Goal: Set down exactly, please, each line from the one containing "by 1064 pixels." through the one containing "from mathutils import Matrix, Vector", both lines included, and no other line.

Source material:
==========
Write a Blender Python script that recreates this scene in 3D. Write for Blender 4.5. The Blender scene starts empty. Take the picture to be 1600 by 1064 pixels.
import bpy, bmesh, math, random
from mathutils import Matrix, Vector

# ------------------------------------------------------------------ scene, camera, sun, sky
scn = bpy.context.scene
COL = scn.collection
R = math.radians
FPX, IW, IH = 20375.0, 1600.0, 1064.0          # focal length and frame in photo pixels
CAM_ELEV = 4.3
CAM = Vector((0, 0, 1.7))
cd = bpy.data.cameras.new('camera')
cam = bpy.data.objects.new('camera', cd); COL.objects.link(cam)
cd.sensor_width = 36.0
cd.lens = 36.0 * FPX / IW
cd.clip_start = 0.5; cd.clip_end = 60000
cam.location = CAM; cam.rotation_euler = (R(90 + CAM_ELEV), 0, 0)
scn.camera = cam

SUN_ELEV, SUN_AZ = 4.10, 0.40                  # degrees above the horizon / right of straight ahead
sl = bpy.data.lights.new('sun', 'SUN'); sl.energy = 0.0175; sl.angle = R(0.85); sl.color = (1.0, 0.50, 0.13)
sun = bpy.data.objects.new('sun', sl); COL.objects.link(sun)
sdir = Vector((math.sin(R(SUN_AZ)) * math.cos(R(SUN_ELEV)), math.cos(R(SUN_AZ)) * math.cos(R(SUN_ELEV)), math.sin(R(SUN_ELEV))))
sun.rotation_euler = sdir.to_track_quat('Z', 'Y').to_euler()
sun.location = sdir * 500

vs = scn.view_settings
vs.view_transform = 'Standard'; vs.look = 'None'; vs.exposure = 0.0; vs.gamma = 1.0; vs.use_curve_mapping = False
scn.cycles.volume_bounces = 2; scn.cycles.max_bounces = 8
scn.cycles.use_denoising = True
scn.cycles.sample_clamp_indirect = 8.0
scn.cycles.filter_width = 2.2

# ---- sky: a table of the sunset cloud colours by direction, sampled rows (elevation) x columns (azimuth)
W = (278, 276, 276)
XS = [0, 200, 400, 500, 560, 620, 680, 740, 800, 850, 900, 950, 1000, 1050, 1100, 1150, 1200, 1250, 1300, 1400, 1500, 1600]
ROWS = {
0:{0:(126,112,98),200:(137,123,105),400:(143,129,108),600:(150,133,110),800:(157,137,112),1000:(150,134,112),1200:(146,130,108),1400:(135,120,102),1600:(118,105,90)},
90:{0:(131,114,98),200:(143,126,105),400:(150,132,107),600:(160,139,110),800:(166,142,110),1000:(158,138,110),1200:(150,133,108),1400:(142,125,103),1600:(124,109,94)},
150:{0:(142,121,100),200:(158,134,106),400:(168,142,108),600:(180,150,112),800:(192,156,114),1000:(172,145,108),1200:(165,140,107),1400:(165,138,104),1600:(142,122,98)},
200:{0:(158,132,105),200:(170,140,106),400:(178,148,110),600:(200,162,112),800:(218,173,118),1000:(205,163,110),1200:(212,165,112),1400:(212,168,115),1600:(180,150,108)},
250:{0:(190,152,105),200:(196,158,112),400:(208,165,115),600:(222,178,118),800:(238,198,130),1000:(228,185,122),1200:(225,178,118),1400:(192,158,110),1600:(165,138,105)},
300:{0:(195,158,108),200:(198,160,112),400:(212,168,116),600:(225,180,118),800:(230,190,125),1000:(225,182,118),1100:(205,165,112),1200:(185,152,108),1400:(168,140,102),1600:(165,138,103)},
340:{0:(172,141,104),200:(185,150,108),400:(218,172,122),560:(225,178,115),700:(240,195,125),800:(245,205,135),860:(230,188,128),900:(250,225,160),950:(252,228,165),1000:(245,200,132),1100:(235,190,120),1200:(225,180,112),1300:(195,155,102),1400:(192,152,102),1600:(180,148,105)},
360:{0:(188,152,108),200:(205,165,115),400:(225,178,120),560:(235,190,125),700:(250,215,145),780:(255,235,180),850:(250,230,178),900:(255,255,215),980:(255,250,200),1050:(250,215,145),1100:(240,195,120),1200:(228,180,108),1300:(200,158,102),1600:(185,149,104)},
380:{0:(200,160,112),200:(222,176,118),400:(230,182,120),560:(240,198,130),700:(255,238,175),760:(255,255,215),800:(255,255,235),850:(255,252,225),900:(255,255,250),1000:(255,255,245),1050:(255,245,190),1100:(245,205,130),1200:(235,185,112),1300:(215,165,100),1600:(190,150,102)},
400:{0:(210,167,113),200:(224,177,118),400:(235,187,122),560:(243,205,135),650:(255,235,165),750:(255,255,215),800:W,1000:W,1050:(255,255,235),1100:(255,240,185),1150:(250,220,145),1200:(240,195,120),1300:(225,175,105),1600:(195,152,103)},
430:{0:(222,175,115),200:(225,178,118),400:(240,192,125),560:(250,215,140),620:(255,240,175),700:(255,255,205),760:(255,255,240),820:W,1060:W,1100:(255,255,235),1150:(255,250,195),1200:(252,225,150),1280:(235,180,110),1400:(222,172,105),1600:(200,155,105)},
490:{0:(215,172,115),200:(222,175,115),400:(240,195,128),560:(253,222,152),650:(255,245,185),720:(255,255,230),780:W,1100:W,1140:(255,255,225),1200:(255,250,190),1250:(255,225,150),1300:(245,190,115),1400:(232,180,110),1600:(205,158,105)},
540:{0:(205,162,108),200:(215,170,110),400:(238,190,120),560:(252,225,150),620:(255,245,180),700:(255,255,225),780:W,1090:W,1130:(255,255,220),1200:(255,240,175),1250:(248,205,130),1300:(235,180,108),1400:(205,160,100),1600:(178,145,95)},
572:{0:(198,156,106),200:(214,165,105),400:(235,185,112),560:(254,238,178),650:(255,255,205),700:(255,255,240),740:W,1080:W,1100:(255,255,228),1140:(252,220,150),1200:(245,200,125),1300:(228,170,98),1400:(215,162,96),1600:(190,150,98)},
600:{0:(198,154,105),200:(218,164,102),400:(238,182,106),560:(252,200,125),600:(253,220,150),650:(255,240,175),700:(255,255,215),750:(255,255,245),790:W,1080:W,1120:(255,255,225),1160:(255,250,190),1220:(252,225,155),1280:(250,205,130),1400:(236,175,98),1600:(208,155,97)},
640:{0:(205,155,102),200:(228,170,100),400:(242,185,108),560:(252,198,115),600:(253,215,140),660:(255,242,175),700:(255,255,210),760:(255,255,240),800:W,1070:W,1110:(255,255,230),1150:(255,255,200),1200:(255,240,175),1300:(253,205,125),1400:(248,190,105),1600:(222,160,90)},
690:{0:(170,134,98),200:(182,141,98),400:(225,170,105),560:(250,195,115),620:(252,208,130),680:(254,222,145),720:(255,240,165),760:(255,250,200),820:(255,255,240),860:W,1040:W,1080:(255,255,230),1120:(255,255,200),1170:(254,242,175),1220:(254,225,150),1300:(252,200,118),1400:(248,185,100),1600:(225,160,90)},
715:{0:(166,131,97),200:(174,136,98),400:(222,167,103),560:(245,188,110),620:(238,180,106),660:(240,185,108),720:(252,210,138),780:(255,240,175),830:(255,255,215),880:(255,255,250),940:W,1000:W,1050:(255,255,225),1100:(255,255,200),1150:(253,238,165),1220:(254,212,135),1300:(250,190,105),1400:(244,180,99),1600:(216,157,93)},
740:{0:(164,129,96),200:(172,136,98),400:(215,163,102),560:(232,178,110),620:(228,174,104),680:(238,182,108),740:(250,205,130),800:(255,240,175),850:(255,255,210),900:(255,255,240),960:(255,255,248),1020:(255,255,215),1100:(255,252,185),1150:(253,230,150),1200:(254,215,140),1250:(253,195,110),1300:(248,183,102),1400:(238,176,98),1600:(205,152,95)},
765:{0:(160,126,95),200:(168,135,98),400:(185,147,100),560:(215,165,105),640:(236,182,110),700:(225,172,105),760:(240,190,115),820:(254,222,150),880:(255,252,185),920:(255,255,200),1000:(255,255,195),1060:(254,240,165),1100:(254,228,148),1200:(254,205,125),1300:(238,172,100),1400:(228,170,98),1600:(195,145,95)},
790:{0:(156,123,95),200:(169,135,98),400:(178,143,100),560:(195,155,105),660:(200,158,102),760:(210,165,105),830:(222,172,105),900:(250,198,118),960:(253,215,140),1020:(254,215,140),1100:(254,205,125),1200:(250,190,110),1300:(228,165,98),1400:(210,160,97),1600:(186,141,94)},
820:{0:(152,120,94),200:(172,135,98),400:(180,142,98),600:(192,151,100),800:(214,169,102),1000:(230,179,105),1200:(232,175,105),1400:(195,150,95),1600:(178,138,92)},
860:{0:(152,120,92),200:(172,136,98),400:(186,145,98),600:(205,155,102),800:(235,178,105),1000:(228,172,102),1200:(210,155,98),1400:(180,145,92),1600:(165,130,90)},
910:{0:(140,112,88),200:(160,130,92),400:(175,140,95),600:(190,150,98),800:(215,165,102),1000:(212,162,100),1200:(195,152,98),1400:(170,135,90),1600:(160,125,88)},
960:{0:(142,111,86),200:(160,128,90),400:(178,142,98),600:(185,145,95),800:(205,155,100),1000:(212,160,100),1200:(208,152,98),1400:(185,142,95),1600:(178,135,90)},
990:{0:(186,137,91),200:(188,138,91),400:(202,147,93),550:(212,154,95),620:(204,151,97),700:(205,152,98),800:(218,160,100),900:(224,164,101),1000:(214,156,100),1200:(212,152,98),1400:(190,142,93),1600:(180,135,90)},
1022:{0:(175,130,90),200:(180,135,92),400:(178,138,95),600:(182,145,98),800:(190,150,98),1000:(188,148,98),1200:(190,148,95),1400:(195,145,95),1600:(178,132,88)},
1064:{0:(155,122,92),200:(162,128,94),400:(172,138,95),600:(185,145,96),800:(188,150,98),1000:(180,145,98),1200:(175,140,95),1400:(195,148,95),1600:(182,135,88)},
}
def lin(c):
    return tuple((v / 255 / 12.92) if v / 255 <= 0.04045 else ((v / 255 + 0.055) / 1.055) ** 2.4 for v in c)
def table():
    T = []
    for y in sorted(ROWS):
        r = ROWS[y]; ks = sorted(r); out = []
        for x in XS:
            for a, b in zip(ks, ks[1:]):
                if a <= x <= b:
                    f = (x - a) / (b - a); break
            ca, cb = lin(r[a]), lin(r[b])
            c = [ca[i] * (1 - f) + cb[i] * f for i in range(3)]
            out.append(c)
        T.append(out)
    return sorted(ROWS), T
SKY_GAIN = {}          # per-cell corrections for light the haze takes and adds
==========
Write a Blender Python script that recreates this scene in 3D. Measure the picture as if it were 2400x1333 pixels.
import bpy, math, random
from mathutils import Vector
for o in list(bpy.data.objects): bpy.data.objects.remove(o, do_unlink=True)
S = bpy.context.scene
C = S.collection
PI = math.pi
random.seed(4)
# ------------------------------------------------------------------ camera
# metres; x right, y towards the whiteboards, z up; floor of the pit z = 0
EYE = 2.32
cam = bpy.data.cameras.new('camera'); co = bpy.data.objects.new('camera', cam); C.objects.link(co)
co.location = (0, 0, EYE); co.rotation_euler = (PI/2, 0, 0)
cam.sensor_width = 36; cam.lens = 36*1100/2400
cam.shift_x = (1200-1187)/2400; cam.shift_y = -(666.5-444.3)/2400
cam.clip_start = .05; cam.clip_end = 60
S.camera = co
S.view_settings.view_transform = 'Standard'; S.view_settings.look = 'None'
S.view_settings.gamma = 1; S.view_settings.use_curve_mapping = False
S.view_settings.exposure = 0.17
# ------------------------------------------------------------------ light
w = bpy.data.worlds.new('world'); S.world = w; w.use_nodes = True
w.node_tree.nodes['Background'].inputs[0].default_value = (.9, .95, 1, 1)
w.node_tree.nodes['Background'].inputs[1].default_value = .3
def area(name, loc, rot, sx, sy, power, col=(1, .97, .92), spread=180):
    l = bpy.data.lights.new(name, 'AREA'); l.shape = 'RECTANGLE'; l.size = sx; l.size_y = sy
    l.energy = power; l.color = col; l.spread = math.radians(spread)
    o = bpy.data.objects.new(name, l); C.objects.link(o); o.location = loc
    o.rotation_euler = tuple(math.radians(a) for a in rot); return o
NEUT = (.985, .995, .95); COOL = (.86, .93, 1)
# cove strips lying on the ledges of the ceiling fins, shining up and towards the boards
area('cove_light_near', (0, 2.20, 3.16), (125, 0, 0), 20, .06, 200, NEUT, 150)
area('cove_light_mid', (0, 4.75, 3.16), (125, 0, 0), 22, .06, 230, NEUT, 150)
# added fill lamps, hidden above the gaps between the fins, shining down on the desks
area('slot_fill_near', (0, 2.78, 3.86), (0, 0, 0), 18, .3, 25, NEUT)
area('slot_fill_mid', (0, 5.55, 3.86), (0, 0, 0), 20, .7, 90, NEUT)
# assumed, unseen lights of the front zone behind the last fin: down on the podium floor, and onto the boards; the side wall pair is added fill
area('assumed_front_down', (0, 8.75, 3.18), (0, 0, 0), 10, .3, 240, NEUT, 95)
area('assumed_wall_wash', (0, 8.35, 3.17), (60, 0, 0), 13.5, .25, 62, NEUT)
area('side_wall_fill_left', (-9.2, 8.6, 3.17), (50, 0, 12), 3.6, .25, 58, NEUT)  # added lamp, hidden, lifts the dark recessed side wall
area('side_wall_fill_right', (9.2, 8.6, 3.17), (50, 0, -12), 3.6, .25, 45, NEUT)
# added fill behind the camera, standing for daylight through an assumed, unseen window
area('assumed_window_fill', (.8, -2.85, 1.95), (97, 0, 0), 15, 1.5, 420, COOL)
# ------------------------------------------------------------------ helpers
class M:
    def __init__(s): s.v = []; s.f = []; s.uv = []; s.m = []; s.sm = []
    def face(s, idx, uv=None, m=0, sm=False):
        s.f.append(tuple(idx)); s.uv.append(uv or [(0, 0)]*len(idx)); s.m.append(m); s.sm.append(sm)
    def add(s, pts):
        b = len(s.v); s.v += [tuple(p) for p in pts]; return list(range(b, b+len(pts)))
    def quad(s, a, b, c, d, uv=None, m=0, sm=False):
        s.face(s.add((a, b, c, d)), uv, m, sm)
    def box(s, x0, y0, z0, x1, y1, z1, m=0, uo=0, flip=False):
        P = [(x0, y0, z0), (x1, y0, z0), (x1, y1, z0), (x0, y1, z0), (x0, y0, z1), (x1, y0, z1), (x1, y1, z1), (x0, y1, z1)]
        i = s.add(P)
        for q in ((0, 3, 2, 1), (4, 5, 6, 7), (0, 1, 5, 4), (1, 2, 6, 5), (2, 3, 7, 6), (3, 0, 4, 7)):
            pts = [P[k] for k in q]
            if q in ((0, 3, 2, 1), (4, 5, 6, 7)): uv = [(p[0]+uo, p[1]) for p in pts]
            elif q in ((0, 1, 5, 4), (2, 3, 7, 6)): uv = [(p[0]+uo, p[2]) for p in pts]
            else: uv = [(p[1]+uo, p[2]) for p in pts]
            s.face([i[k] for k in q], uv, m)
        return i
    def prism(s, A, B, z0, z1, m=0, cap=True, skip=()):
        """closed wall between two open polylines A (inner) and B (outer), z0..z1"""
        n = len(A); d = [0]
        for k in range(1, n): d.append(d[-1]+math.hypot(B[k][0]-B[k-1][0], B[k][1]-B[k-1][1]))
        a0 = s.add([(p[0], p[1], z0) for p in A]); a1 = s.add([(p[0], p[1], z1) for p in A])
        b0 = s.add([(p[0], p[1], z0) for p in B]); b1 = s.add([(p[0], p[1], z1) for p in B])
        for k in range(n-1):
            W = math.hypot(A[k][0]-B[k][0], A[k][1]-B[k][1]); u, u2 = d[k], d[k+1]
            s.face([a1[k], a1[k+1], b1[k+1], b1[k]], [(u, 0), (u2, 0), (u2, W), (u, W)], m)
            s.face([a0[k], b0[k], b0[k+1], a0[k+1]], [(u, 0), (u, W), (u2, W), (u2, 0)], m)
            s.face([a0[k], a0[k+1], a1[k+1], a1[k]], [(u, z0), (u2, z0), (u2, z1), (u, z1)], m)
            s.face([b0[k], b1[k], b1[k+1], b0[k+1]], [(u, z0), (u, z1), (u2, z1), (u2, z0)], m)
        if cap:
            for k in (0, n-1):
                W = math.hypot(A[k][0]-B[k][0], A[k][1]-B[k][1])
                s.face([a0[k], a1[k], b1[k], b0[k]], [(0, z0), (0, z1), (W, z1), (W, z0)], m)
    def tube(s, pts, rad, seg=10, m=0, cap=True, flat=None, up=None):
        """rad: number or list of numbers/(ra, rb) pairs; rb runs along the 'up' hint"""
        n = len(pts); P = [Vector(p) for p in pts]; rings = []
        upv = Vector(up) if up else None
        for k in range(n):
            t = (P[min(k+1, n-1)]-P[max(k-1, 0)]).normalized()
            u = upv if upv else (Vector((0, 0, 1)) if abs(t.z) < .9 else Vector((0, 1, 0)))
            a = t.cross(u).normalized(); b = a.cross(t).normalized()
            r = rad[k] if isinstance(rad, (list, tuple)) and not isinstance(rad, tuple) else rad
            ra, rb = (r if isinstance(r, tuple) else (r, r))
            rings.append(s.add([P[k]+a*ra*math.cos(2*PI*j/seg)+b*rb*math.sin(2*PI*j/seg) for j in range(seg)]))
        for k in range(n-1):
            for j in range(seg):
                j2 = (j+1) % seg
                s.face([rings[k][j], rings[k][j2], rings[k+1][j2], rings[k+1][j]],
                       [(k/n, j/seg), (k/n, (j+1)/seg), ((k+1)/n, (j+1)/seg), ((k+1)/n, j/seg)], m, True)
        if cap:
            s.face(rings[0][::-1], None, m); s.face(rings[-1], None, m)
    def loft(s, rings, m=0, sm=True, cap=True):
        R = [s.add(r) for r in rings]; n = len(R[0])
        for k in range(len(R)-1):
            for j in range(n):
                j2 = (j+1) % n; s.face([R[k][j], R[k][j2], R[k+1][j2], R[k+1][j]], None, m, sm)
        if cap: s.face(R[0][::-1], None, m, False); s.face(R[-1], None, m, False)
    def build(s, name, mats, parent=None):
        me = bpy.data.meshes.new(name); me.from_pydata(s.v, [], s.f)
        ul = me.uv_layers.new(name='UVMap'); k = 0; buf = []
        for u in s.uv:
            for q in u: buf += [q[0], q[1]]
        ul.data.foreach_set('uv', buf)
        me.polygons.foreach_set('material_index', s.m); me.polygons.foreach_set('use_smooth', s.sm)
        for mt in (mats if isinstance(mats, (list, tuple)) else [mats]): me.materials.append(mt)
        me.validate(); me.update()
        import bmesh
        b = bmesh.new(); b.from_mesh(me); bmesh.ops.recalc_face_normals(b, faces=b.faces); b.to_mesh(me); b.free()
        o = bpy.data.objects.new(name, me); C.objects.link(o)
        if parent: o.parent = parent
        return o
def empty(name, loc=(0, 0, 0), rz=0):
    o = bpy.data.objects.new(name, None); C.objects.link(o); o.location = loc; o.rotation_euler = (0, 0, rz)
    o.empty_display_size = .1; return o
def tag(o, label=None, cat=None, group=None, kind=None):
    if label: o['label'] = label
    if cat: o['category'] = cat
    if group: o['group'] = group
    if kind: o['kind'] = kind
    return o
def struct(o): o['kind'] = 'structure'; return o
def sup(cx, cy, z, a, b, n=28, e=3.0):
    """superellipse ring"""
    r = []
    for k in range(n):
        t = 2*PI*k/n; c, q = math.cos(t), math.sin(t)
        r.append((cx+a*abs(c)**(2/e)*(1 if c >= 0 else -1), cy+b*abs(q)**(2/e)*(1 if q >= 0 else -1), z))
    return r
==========
Written answer:
Write a Blender Python script that recreates this scene in 3D. Write for Blender 4.5. The Blender scene starts empty. Take the picture to be 1600 by 1064 pixels.
import bpy, bmesh, math, random
from mathutils import Matrix, Vector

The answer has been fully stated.